A June 2025 survey conducted by EMC Research and commissioned by Neighbors for a Better San Francisco doesn’t bode well for Engardio’s future: Of 300 likely District 4 voters, 55 percent said they supported recalling Engardio from office, while 41 percent of respondents opposed the recall, and 4 percent were undecided. If he is recalled, Engardio has only himself to blame.
When I had coffee with Engardio last December, I asked him why he hadn’t met with constituents about closing the Upper Great Highway. He told me that he did, at a meeting held at the home of Lux, to which I responded, “That was a room full of pro-Prop. K folks.” Engardio looked off in the distance, almost as if that hadn’t dawned on him, then turned back to me and said, “Can this meeting be off the record?”
That caught me off guard because Engardio had requested our get-together, but I honored the request.

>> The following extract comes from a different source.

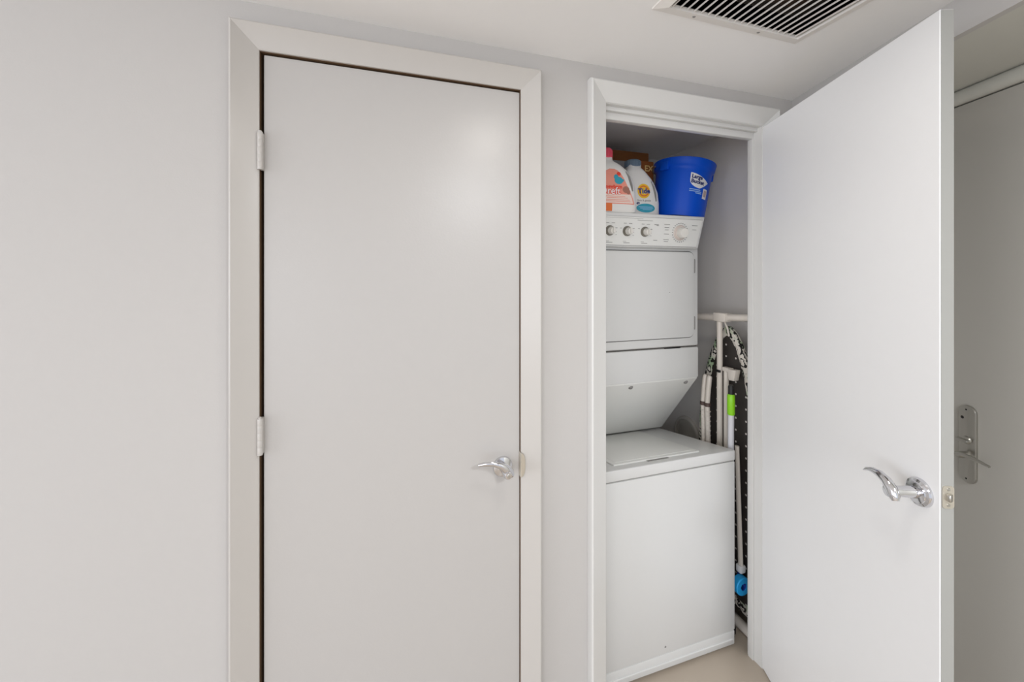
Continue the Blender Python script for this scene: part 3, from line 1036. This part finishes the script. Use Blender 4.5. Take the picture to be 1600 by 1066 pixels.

Nothing he said during the rest of our time together indicated any regret for his decision to back Proposition K — something he’s been clear about in the past and sticks to until this day.
What Engardio doesn’t seem to understand, however, is that the recall isn’t about closing a road; it’s about betrayal.
Proposition K passed with 54.7 percent, but most who voted “yes” live far away from Ocean Beach. In Engardio’s own district, 63.7 percent voted no on K. If Engardio is recalled, it will be because the only people who can vote in the election feel like he threw them under the highway for a bunch of rich, carpetbagger tech executives wanting to ride their $10,000 bicycles on that highway twice a year when it’s sunny. In the words of another wealthy businessman, Ziad K. Abdelnour, “Trust is earned, respect is given, and loyalty is demonstrated. Betrayal of any one of those is to lose all three.”